Auburn can, however, optimize the lineup sabermetrically. Check out this article from Beyond the Box Score. The standard lineup looks like this:




Speedy guy who can hopefully get on base

One of the three best hitters (high OBP)


Good bat handler

One of the three best hitters


Best hitter

5th best hitter


Best power hitter

One of the three best hittesr (high SLG)


Second best (contact) hitter

4th best hitter


Best remaining power hitter

6th best hitter


7th best hitter

7th best hitter


8th best hitter

8th best hitter (or pitcher if NL)


9th best hitter

9th best hitter (ith best hitter if NL)

The standard lineup for Auburn would probably look like this:

  1. Grier (RF)
  2. Tella (CF)
  3. Ebert (LF/2B)
  4. Tomscha (1B/3B/DH)
  5. Austin (C/3B)
  6. Robert (DH/1B)
  7. Haecker (SS)
  8. Short (3B)
  9. Glevenyak (2B)

Looks pretty similar to a normal Auburn lineup.

The optimized lineup would be:

  1. Haecker (SS)
  2. Ebert (LF)
  3. Logan (Catcher)
  4. Tomscha (1B)
  5. Tella (CF)
  6. Austin (3B)
  7. Binning (2B)
  8. Grier (RF)
  9. Robert (DH)

That would change depending on who’s on a hot streak, but it would put Binning in the lineup more and stack the middle of the order with high-RBI guys. Logan in the 3-hole seems high, but he has shown a knack for hitting and that he’s not afraid to bunt. That makes it easier to call for a bunt if Haecker and Ebert get on instead of having him hit into a double play. It would also give Tella, Tomscha, and Austin a better chance (with their high slugging percentages) to bring them in. Sliding Binning that low, but putting him on the field, gives you a high-contact guy and more RBI chances. Grier and Robert would do the least amount of damage in if they strikeout, ground out, fly out at 8 and 9. If they get hits? Then Auburn has the top of the order and two consistent contact guys to hit.

Even if Golloway doesn't optimize the lineup, at the very least there should be a thought of moving a high-RBI potential guy toward the top three instead of a player like Grier or Shaffer, who are good at getting on base, not as good at bringing guys home.

Final Thoughts

The season isn't over. Is it tougher? Yes, of course. If Auburn is going to move toward a full youth movement, then go ahead and do it now. The task is tough.
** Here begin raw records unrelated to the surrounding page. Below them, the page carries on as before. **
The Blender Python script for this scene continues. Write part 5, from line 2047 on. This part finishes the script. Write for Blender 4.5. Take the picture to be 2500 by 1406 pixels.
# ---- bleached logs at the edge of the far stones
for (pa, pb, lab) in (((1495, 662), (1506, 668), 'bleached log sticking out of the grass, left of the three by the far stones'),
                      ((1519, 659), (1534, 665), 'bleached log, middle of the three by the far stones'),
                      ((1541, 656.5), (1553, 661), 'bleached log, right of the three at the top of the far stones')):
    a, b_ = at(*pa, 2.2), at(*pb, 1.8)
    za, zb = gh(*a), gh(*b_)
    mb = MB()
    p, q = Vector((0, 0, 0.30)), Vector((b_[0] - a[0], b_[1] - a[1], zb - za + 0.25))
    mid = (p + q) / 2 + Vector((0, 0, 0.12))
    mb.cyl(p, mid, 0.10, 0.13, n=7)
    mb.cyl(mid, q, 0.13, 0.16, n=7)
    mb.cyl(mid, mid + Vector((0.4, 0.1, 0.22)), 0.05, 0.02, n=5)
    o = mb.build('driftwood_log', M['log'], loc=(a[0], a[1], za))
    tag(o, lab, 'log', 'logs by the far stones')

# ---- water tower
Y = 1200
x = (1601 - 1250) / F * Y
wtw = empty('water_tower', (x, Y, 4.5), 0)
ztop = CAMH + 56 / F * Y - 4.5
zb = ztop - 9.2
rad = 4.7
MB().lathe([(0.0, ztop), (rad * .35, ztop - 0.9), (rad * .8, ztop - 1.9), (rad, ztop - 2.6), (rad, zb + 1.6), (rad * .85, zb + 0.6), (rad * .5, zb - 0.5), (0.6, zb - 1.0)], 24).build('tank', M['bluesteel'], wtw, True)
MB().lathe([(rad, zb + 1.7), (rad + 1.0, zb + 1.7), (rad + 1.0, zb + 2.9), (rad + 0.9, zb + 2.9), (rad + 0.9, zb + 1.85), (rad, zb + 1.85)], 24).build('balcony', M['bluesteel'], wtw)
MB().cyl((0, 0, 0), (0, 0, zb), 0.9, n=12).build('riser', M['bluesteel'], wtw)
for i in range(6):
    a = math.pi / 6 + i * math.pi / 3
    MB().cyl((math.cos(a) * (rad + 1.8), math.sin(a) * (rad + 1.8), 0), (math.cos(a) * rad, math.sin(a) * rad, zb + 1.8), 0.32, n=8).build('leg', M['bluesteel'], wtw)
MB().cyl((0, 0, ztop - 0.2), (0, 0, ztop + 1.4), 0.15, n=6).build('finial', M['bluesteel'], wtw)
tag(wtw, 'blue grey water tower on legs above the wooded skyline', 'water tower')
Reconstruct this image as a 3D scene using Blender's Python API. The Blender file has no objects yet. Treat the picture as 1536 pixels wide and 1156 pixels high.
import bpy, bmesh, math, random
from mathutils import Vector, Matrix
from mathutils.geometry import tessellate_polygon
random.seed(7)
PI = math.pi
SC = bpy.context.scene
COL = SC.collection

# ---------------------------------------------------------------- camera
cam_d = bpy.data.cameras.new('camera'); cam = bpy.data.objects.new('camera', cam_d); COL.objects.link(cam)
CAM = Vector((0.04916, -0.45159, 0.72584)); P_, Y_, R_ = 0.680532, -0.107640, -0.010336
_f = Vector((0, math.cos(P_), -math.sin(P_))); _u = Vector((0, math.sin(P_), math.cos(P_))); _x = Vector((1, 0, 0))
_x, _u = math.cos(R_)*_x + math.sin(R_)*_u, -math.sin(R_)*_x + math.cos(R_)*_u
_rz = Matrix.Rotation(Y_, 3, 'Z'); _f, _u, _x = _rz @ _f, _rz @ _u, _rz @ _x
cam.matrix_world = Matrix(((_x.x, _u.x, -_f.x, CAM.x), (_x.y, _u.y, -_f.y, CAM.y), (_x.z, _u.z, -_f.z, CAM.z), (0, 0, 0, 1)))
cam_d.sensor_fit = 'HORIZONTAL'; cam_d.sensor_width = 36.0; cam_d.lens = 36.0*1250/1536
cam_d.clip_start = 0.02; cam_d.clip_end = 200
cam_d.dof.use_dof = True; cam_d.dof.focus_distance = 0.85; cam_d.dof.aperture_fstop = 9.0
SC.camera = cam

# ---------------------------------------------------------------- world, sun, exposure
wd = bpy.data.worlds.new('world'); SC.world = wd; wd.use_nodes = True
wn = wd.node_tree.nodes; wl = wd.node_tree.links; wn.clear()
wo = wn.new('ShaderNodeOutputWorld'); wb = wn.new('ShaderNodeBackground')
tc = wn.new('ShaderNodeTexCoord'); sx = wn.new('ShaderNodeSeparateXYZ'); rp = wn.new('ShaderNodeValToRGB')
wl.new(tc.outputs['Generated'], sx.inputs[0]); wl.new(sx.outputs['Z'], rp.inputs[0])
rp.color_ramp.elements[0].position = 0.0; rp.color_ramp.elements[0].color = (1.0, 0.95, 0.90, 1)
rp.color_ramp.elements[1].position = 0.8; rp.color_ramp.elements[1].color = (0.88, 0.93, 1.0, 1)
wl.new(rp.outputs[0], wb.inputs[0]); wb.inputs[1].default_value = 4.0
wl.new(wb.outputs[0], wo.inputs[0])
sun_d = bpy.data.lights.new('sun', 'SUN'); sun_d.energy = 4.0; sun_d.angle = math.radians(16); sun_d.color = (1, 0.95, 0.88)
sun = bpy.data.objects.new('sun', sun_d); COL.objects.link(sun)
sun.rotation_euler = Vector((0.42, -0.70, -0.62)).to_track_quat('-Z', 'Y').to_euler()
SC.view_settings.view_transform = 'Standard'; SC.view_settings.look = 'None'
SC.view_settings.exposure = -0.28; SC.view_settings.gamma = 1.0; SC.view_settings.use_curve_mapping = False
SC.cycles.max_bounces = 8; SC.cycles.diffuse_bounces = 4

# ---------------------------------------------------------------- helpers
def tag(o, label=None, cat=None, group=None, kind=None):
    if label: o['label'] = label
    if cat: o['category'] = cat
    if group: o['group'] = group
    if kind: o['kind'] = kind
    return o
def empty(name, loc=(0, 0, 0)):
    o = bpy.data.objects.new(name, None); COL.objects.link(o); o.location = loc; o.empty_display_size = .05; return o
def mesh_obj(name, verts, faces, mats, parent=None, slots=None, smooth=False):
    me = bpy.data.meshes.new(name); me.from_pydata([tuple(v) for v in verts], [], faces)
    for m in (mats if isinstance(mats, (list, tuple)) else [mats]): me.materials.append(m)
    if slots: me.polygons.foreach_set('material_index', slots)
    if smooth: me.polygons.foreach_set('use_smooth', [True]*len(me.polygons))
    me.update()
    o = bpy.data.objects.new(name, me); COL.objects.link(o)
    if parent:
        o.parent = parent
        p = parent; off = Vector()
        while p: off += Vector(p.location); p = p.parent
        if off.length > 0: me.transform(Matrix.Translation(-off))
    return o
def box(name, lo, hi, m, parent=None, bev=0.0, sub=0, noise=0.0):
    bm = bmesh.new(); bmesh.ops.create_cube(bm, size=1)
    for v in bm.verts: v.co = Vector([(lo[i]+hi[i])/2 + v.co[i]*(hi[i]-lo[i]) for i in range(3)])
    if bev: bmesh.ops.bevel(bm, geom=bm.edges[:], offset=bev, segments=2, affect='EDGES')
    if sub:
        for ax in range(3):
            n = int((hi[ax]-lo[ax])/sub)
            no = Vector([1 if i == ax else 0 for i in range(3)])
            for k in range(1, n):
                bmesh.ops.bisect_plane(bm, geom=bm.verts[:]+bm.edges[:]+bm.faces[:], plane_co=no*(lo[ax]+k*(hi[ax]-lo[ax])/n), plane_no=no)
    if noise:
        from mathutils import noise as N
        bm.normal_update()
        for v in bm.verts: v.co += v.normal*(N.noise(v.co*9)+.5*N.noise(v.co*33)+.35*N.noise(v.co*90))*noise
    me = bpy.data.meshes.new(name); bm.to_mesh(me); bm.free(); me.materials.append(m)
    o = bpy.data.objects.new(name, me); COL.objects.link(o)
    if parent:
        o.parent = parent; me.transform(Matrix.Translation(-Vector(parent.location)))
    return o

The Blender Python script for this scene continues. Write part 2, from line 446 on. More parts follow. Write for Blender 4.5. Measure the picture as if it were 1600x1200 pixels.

The Tigers need to take at least one series from South Carolina, LSU, Arkansas, Kentucky or Mississippi State. They have to avoid being swept. They really can’t lose a midweek game from here on out. Do that, make an NCAA regional, and finish off Year 1 under Golloway, and they've set themselves up for a solid 2015 and a monster 2016 campaign. It all starts Tuesday in Birmingham against Samford.